Electronic Properties of Small Psychotropic Substances in WaterPhenylamines.
Roman Boča, Juraj Štofko, Cyril Rajnák
ACS omega August 26, 2025 DOI: 10.1021/acsomega.5c03078 via PubMed
Summary
Nine psychotropic small molecules with phenyl and aliphatic amine groups—phenethylamine, amphetamine, ephedrine, pseudoephedrine, methamphetamine, MDMA, MDEA, MDA, and MDAI—were analyzed computationally in water using two quantum chemical methods: Density Functional Theory (B3LYP) and a post-Hartree-Fock method (DLPNO-CCSD-(T)). Each molecule was studied as a neutral, cationic, and anionic species, plus protonated forms from hydrochloride salts. Properties calculated included ionization energy, electron affinity, electronegativity, chemical hardness, electrical and magnetic properties, and thermodynamic quantities.

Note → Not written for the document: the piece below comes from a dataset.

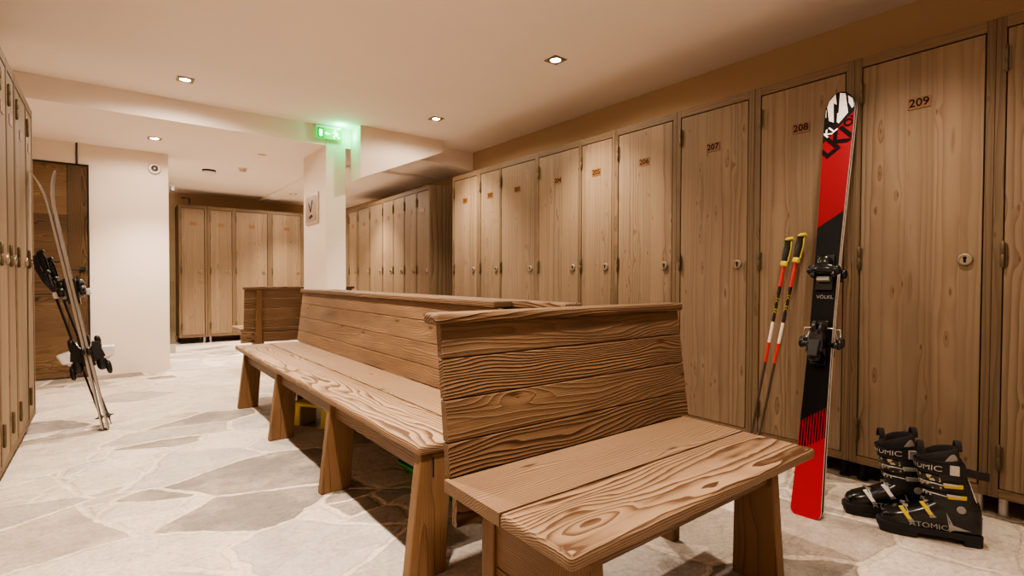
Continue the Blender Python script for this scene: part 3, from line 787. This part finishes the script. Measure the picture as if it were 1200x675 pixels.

Several correlations emerged, such as between molar mass and dipole polarizability, and between ionization energy and oxidation potential. Electron removal during ionization was tracked via changes in atomic spin densities and NMR shielding constants.
Study at a glance
| Characteristics | Computational study Peer reviewed |
|---|---|
| Key finding | Correlations were found between molecular descriptors such as dipole polarizability and molar mass, absolute oxidation potential and adiabatic ionization energy, and 13C NMR shielding constants and atomic charges. |
Abstract
Small molecules containing phenyl and aliphatic amine groups belonging to psychotropic drugs were studied by quantum chemical computational methods. Each of the 9 studied species (phenethylamine, amphetamine, ephedrine, pseudoephedrine, methamphetamine, MDMA, MDEA, MDA, MDAI) was considered in three oxidation states: neutral molecule, molecular cation, and molecular anion. Protonated residues from the hydrochloride forms were also considered. This allows, after full geometry optimization followed by vibrational analysis, the evaluation of global adiabatic electronic properties such as ionization energy, electron affinity, molecular electronegativity, chemical hardness, electrophilicity index, and absolute oxidation and reduction potentials. The ground-state molecular properties include electrical properties (atomic charges, dipole moment, quadrupole moment, and dipole polarizability), atomic spin densities, magnetic properties (NMR shielding constants), molar-mass-dependent molecular properties (solvated surface area and molecular volume), and thermodynamic properties (zero-point vibrational energy, entropic contribution, and Gibbs energy). Several correlations were found between molecular descriptors, e.g., molar-mass-dependent properties (dipole polarizability and zero-point vibration energy) vs molar mass, absolute oxidation potential vs adiabatic ionization energy, absolute reduction potential vs electrophilicity index, and 13C NMR shielding constants vs atomic charges. Electron subtraction upon ionization was monitored by inspection of local atomic characteristics, such as 13C NMR shielding constants and spin densities for the molecular cation. All calculations were done consistently with two quantum chemical methods in the extended basis set: B3LYP hybrid variant of Density Functional Theory and the post-Hartree-Fock ab initio method DLPNO-CCSD-(T), which includes the majority of the electron correlation energy. All calculations were done in water as a solvent. The number of studied systems is 108, i.e., 9 (molecules) × 2 (forms) × 3 (oxidation states) × 2 (methods).